Because regional feuds continued to disrupt the otherwise bucolic life of Bhutan well into the twentieth century, the arts of war were not neglected. Every Bhutanese man learned archery and swordsmanship and could be called up at any time to garrison a dzong or march against a troublesome neighboring lord. There were few guns of any kind, so Bhutanese soldiers were able to protect themselves reasonably well with iron helmets and shields made of hide or thickly woven vines or grasses. Battles began with ritual dances and prayers to the guardian deities of a place—much fiercer gods than any in the Buddhist pantheon of incarnations. Soldiers were often barefoot.

It was such an army that took on the British in the hope of saving a valuable belt of rich land that served as a buffer between the Himalayan foothills and the higher elevations of Bhutan. The area, several hundred miles in length, was known as the Duars, literally the “doors” or gates from the plains into the hills running along river valleys. The strip of land, divided into the Bengal Duars and the Assam Duars, corresponding to those Indian states, included not only fertile plains but also a number of hill towns. The British, administrators of an armed commercial empire in India in its early years, quarreled intermittently with the Bhutanese in the eighteenth and early nineteenth centuries over trade, access to Tibet, and occasional Bhutanese incursions into territory deemed to
be under the protection of Calcutta, the headquarters of the East India Company.
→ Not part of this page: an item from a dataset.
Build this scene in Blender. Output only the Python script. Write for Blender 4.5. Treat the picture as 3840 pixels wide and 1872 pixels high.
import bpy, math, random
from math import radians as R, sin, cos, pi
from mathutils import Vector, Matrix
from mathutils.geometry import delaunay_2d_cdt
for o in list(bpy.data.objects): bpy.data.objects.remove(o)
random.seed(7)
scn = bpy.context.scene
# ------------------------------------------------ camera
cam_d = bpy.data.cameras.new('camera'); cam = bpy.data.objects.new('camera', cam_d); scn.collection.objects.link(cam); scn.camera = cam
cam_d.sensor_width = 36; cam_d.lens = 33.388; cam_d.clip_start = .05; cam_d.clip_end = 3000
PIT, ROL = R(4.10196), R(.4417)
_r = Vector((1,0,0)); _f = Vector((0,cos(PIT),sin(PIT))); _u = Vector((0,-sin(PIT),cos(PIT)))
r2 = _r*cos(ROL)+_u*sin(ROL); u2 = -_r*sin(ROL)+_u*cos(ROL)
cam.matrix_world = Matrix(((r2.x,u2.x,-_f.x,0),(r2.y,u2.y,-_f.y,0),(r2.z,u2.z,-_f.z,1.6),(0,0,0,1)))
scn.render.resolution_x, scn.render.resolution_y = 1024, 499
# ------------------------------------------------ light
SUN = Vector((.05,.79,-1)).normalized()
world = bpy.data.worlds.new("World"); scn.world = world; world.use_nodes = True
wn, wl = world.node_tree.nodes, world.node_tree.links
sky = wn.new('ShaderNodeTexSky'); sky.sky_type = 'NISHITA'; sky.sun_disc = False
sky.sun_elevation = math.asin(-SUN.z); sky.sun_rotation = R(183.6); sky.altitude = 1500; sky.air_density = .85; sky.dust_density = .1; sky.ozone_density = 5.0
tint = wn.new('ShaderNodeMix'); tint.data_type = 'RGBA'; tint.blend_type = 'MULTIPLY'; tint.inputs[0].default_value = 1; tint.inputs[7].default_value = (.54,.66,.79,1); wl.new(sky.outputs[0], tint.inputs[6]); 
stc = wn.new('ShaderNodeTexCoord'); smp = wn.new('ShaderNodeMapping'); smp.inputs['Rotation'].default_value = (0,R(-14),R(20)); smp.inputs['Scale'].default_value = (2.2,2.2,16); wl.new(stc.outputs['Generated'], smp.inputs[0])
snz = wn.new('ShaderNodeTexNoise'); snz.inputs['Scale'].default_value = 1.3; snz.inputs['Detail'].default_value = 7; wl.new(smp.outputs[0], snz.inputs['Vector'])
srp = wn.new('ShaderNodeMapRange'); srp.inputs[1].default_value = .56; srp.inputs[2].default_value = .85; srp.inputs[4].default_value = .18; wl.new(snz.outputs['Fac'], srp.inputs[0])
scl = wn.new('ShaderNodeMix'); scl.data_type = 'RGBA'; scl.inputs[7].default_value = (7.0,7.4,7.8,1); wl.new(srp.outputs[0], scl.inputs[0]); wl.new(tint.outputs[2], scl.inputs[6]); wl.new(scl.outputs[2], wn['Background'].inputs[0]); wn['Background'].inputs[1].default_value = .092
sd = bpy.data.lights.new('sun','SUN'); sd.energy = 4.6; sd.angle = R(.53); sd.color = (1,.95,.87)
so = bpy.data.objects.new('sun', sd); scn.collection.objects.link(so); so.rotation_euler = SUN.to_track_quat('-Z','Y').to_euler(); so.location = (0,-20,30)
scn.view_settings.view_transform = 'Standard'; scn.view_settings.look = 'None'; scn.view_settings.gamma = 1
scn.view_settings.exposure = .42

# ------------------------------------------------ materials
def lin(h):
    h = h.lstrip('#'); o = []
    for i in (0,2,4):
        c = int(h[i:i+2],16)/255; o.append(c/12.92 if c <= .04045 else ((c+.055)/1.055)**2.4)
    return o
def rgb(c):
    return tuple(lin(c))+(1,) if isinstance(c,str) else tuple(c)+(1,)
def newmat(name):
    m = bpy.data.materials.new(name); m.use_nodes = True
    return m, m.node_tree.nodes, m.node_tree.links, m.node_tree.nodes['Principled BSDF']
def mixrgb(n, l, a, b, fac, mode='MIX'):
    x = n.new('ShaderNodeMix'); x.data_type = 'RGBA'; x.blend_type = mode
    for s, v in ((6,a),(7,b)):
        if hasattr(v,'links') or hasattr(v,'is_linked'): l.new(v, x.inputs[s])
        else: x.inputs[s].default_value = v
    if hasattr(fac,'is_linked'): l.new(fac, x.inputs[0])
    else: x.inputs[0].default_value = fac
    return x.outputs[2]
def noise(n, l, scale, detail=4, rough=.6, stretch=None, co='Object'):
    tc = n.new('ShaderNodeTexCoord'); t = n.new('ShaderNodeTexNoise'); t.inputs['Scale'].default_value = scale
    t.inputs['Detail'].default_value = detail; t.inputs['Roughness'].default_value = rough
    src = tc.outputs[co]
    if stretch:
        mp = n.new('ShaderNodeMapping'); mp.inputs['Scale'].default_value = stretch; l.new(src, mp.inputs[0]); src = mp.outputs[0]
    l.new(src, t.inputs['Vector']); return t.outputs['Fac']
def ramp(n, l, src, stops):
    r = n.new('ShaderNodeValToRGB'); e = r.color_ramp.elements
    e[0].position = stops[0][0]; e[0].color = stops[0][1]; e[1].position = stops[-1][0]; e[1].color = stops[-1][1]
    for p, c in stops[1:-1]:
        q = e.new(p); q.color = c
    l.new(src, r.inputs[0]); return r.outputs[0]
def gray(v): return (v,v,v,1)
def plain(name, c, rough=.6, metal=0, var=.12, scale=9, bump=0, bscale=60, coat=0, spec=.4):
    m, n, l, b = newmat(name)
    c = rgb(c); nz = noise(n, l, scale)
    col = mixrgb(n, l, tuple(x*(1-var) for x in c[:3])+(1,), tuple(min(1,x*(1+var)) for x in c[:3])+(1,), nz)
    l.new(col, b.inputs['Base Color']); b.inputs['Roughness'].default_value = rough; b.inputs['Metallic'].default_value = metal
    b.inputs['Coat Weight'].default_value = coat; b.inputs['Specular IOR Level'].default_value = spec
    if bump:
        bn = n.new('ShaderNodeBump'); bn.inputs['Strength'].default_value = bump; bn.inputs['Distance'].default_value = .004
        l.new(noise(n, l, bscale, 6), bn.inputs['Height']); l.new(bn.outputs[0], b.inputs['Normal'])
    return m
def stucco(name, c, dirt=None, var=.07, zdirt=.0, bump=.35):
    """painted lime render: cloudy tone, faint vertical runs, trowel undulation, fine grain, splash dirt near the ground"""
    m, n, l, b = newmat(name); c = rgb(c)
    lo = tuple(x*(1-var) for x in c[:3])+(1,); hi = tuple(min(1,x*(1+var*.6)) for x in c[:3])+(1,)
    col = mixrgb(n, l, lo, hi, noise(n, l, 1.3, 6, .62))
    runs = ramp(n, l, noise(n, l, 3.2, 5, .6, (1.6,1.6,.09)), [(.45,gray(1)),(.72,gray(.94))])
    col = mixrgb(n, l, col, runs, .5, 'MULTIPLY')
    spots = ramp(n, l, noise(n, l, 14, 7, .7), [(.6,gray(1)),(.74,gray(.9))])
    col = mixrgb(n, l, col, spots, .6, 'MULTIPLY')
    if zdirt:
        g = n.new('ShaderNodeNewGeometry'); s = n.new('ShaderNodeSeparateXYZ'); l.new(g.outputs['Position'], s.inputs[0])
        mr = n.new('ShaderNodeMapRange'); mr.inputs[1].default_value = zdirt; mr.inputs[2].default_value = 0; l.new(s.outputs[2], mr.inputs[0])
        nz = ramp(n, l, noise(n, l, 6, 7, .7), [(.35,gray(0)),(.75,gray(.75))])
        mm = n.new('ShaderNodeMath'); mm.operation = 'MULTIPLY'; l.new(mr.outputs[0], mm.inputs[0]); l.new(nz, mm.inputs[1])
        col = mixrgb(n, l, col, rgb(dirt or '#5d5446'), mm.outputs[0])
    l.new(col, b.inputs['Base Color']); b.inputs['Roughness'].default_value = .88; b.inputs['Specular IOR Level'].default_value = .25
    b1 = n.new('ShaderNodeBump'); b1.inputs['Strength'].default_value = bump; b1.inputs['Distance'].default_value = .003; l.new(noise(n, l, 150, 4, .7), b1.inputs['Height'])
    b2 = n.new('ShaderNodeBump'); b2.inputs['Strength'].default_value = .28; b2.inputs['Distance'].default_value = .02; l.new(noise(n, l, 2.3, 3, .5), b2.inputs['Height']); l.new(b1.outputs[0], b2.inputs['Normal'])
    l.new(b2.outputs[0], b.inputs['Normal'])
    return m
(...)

Peter Collister, in his excellent book
Bhutan and the British
, looks to the temper of the age to explain why Britain saw fit to pick fights with this small country, especially in the nineteenth century, when relations dropped to an all-time low. The Victorians, he found, combined a heightened fear of Russia and China (both just over the Himalayan horizon) with “the evangelistic and moralising spirit of the times.” Ashley Eden, one of the least sympathetic of the emissaries sent to deal with the Bhutanese, prepared a report whose language Collister described as superficial and scathing. Eden went so far as to make the suggestion that the country might be successfully colonized.

Meanwhile, the British nibbled away at territory. In 1772 the Bhutanese fought and lost a battle with Britain over the small kingdom of Cooch Behar, now in India’s state of West Bengal. In 1841, the Assam Duars were annexed by the British, setting off two decades of skirmishes with the Bhutanese. Near the end of 1864, the British issued a proclamation of complaints that amounted to a declaration of war on Bhutan. Six hundred elephants and countless bullocks were assembled for the task of breaching the mountain kingdom’s defenses in the Bengal Duars, according to Collister. Artillery was moved into place, and the Anglo-Bhutanese War began with an attack on a Bhutanese fort at Dalingcote, near the forested meeting point of Sikkim, Bhutan, and India. The Bhutanese defended themselves with bows and arrows and rocks.

In a few months, all the Duars were in British hands, and peace was restored with the 1865 Treaty of Sinchu-la. The British turned to other projects. The Bhutanese, bruised and humiliated, retreated to their mountain domain. But Bhutan had escaped colonization; the British were never able to station even a resident political officer in the country. Bhutan could turn to new projects, the most important of which was the stabilizing and reunifying of a country torn by civil strife and foreign wars for nearly two centuries. Jigme Namgyal, penlop of Tongsa, almost completed the task between 1865 and his death in 1885. The final victory was left to his son and heir, Ugyen Wangchuck, who became Bhutan’s first king, the Druk Gyalpo, Precious Ruler of the Dragon People.